When this is stored on two stacks, numbers and operations, here is what you get:

int nums[] = {4, 20, 6, 5);
char opers[] = {'/', '*', '+'}

Note the reversal of order.

You can now evaluate this using simple push pop technique along with precedence:

1. Pop an operator from operator stack
2. Pop two operands from operand stack and apply the operation to them
3. Push the result back on the stack

Continue the above until you are left with one result on the operand stack (and the operator stack is empty)

Trial run for the above:

Iteration 1:

Apply '/' to 4 and 20 giving 5, push it back on operand stack.

nums = {5, 6, 5};
opers = {'*', '+'};

--

Iteration 2:

Apply '*' to 5 and 6 giving 30, push it back on operand stack

nums = {30, 5};
opers = {'+'};

--

Iteration 3:

Apply '+' to 30 and 5 giving 35, push it back on operand stack

Now, operator stack is empty and operand stack has one value: 35, which is your answer.

Answer 8

Here's what I came up with quick.
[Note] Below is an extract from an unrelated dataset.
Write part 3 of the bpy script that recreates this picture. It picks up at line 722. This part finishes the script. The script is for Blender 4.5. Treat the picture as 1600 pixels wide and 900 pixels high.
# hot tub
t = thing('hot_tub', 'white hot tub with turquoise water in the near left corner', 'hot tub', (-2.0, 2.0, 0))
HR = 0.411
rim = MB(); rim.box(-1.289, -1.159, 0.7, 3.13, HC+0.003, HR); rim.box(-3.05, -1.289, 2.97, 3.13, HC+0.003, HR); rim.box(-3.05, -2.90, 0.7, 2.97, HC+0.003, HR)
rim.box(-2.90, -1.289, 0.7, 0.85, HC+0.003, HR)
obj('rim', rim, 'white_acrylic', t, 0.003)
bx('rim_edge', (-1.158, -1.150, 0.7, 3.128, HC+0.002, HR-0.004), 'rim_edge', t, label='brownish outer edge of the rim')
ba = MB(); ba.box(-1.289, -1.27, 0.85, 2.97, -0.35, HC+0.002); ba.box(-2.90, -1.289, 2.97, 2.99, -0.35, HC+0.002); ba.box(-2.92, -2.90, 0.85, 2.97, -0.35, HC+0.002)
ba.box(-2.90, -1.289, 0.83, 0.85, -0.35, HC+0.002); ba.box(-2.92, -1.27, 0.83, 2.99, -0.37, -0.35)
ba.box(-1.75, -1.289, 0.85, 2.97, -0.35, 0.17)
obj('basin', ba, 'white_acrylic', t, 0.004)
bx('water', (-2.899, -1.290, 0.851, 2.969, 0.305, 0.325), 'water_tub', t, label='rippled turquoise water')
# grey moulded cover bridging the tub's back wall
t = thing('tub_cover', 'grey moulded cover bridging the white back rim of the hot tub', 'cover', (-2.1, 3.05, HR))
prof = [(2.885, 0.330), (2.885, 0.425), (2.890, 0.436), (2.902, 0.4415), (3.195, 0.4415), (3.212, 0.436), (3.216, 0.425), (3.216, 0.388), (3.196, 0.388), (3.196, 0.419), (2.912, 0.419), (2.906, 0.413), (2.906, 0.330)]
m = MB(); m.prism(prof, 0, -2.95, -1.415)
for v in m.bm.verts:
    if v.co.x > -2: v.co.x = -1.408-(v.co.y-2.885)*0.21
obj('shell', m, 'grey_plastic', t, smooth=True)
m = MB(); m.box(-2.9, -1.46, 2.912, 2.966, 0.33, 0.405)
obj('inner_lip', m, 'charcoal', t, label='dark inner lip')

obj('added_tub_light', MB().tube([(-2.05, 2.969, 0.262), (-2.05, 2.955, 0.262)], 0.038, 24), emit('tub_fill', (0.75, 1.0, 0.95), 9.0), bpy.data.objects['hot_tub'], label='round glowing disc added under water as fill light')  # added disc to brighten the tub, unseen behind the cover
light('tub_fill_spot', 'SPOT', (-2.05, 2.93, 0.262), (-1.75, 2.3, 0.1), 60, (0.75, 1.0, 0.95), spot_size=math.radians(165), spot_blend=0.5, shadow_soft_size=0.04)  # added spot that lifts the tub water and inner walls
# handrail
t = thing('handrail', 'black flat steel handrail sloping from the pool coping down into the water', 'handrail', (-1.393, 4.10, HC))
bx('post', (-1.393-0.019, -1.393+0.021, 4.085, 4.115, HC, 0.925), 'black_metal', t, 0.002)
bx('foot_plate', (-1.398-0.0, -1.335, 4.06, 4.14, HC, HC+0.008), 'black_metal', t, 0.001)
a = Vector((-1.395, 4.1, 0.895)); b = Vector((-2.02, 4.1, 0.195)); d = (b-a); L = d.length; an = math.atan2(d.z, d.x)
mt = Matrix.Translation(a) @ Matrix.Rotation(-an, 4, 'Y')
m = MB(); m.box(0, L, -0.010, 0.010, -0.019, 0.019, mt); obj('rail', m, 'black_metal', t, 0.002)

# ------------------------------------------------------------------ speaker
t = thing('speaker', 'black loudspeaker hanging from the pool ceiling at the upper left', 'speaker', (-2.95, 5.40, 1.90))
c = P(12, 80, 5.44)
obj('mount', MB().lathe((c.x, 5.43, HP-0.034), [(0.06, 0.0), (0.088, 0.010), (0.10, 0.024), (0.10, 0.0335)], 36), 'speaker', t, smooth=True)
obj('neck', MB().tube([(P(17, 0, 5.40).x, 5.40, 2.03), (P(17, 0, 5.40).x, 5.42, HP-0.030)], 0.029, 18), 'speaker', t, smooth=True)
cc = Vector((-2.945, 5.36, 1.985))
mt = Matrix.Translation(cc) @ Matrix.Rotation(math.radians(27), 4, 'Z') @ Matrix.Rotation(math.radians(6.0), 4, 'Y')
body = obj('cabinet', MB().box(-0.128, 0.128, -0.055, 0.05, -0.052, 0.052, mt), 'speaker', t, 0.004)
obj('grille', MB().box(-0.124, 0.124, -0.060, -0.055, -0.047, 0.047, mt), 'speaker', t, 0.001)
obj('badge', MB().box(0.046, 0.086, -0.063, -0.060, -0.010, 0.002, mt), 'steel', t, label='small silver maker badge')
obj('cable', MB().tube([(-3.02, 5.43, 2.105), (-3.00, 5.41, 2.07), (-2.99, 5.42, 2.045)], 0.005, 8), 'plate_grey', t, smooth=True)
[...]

Not my cleanest code (almost didn't post it) but it respects the order of operations and can handle when the numbers go negative.

#include <stdio.h>

int main(int argc, char** argv){
    int e[] = {5,-1,6,-2,20,-4,4,-3,50,-1,100,-5};
    int l;

    printf("\n\n");
    int* cpi = e;
    while(*cpi != -5 ){
     if(*cpi == -1)
      printf(" +");
     else if(*cpi == -2)
      printf(" *");
     else if(*cpi == -3)
      printf(" -");
     else if(*cpi == -4)
      printf(" /");
     else
      printf(" %d",*cpi);
     *cpi = *cpi >= 0 ? *cpi + 1 : *cpi;
     cpi++;
    }
    printf("\n\n");

    int op1 = -2;
    int op2 = -4;


    int loop = 0;
    for(loop = 0 ; loop < 2 ; loop++){  
     cpi = e;
     while(*cpi != -5 ){
      if(*cpi == op1 || *cpi == op2){
       int* p1 = cpi-1;
       int* p2 = cpi+1;

       while(*p1 <= 0 && *p1 >= -5)
        p1--;

       while(*p2 <= 0 && *p2 >= -5)
        p2++;

       int v1 = *p1 > 0 ? *p1 - 1 : *p1 + 5;
       int v2 = *p2 > 0 ? *p2 - 1 : *p2 + 5;

       int r;

       if(*cpi == -2){
        r = v1 * v2;
        printf("%d * %d = %d\n",v1,v2,r);
       }
       else if(*cpi == -4){
        r = v1 / v2;
        printf("%d / %d = %d\n",v1,v2,r);
       }
       else if(*cpi == -1){
        r = v1 + v2;
        printf("%d + %d = %d\n",v1,v2,r);
       }
       else if(*cpi == -3){
        r = v1 - v2;
        printf("%d - %d = %d\n",v1,v2,r);
       }
       r = r >= 0 ? r + 1 : r - 5;

       *cpi = r;
       *p1 = 0;
       *p2 = 0;
      }
      cpi++;
     }
     op1 = -1;
     op2 = -3;
    }


    cpi = e;
    while(*cpi <= 0 && *cpi >= -5){
     cpi++;
    }
    int r = *cpi;
    r = r > 0 ? r - 1 : r + 5;
    printf("Result: %d\n",r);

    return 0;
}

Output:

5 + 6 * 20 / 4 - 50 + 100

6 * 20 = 120

120 / 4 = 30

5 + 30 = 35

35 - 50 = -15

-15 + 100 = 85

Result: 85

Answer 9

Thank you everyone for your intake and help.